Given task:
Without further comment, state how many lines in the listing below contain the word "objects".
* * *
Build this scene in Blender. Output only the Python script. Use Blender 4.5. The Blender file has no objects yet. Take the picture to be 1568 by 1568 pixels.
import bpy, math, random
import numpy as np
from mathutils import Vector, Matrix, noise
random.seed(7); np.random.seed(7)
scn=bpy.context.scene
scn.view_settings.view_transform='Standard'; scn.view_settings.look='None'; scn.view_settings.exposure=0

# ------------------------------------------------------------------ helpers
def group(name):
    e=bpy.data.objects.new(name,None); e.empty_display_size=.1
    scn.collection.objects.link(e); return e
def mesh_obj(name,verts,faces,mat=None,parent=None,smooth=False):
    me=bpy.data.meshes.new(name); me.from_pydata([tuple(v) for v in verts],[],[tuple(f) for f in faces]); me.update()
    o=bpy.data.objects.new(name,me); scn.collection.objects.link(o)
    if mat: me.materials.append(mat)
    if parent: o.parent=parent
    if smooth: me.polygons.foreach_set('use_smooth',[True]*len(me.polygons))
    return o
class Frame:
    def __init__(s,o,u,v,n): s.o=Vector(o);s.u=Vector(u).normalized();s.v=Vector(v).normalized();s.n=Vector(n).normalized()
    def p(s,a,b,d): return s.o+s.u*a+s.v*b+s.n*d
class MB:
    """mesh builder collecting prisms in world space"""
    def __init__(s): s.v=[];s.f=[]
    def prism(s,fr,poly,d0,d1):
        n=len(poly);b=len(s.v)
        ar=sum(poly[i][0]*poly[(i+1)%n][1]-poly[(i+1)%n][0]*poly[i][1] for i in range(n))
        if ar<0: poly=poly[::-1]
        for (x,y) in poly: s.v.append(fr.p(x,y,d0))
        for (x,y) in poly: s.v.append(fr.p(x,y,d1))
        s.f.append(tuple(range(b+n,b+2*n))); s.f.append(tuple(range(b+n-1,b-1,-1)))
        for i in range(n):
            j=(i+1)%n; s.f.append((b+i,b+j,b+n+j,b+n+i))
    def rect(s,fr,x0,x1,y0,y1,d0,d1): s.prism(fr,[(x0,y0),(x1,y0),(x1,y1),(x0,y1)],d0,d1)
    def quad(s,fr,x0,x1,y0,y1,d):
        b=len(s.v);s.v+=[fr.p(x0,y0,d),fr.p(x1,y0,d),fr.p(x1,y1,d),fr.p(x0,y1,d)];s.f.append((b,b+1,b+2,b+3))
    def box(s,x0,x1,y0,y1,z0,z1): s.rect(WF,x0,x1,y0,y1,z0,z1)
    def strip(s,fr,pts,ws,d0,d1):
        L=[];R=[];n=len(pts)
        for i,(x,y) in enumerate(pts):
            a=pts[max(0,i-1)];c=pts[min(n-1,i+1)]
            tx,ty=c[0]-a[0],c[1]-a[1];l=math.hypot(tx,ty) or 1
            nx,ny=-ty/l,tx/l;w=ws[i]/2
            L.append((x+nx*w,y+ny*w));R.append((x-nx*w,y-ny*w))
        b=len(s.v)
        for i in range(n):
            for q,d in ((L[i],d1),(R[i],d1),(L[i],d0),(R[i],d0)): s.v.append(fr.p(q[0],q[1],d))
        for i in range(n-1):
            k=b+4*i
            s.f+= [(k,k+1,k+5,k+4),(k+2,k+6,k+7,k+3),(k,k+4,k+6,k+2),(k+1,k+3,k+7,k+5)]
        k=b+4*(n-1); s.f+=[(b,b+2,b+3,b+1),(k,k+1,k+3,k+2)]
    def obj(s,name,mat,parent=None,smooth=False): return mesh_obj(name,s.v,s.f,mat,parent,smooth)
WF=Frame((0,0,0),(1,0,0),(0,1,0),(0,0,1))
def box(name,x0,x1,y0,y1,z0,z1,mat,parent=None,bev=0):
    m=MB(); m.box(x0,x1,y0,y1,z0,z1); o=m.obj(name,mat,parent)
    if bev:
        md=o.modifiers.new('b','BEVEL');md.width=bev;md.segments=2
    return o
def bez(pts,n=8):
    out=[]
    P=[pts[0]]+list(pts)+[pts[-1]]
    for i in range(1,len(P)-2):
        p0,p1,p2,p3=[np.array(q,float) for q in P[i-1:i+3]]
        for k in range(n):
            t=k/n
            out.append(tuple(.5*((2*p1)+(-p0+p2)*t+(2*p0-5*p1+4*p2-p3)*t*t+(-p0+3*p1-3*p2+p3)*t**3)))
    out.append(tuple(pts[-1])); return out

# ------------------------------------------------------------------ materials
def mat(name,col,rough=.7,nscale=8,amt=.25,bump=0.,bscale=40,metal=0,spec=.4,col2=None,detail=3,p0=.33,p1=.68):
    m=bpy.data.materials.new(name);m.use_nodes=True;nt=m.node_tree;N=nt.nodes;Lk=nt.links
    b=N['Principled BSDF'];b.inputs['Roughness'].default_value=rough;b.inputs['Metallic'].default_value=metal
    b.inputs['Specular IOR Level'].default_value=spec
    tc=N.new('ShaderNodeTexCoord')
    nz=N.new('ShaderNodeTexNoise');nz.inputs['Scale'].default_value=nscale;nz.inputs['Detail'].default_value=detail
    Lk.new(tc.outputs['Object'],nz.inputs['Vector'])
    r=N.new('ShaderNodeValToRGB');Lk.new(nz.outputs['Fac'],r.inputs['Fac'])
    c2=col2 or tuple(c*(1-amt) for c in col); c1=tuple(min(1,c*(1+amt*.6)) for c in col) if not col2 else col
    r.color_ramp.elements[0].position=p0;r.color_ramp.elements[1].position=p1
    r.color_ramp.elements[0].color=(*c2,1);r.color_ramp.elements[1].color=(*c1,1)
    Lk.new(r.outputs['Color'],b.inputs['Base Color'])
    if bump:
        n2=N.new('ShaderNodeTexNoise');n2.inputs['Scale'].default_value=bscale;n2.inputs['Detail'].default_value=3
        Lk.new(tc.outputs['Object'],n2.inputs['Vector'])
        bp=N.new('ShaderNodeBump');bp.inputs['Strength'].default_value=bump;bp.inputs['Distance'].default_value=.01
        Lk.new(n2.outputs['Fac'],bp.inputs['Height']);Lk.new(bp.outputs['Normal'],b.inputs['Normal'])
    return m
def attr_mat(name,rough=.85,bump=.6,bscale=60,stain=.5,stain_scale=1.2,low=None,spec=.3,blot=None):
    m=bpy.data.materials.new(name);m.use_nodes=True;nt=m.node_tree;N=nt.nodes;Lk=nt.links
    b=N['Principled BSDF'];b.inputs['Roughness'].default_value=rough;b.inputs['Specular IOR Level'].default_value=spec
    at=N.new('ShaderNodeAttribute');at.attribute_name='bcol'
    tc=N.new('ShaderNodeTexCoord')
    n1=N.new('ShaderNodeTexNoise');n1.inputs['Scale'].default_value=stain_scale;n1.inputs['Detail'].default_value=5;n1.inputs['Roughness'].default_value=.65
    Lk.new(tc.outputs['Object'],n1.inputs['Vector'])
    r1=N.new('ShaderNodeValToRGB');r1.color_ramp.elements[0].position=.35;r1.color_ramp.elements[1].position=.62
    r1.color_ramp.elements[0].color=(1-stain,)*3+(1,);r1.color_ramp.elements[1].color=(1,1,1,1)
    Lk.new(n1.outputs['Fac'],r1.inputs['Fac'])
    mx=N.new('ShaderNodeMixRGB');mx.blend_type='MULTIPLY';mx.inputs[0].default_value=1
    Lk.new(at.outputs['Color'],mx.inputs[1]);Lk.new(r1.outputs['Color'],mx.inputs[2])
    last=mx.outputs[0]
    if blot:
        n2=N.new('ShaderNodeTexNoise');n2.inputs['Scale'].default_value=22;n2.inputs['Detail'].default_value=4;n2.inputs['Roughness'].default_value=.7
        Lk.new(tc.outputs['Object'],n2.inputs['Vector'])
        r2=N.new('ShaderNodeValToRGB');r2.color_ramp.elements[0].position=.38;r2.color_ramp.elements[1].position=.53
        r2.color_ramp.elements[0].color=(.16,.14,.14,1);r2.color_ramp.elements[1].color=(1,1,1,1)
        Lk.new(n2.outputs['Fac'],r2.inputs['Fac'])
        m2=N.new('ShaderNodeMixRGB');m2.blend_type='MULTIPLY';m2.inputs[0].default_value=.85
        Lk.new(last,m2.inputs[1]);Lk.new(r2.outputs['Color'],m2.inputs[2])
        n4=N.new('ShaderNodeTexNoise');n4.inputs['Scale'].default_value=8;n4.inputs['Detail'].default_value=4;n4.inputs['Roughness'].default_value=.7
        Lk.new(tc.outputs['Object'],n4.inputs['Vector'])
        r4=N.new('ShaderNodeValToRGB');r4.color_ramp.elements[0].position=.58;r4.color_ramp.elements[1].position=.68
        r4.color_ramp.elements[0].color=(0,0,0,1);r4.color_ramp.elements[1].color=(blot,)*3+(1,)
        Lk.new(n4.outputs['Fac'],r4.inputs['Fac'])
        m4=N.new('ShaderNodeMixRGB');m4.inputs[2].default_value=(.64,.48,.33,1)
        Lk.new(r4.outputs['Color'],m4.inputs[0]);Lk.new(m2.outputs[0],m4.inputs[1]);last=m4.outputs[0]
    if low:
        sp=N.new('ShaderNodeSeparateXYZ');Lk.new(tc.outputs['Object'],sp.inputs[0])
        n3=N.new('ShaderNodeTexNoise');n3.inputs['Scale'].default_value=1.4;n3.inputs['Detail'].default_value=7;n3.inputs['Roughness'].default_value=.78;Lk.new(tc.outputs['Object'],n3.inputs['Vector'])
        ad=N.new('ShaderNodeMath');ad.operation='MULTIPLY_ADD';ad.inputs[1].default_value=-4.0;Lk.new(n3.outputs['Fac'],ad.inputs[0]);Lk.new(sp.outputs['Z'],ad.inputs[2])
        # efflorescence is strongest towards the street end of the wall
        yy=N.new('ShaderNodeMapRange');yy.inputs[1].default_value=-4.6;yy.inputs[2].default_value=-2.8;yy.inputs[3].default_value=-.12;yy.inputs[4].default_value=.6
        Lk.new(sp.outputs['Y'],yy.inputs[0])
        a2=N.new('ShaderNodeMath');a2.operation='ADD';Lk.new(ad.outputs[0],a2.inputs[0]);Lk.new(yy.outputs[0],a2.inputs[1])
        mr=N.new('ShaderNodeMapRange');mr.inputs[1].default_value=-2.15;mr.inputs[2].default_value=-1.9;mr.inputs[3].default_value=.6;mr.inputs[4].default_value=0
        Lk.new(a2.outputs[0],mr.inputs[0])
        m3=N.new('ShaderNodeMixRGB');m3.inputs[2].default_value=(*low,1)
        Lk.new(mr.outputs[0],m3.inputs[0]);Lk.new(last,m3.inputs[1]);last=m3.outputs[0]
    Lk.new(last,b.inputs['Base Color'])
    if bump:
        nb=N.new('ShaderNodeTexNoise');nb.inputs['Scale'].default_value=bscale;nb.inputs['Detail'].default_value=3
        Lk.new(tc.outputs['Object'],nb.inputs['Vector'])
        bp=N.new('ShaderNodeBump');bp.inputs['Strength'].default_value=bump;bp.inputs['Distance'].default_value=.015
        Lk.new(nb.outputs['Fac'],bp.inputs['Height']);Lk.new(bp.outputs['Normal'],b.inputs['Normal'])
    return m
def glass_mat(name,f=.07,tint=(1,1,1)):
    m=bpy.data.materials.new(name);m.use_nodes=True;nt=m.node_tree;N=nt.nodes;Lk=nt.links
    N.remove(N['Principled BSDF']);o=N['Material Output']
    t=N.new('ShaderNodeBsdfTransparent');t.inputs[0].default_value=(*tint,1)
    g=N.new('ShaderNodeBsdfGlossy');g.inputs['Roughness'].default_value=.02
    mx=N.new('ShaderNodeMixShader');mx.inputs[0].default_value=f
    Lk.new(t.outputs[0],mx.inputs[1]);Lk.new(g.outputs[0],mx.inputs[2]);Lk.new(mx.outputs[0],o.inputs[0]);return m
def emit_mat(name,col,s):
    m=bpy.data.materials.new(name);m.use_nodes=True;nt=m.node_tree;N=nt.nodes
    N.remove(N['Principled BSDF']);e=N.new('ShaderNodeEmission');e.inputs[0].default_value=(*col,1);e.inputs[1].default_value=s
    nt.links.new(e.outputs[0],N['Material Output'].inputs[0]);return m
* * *
Answer:
4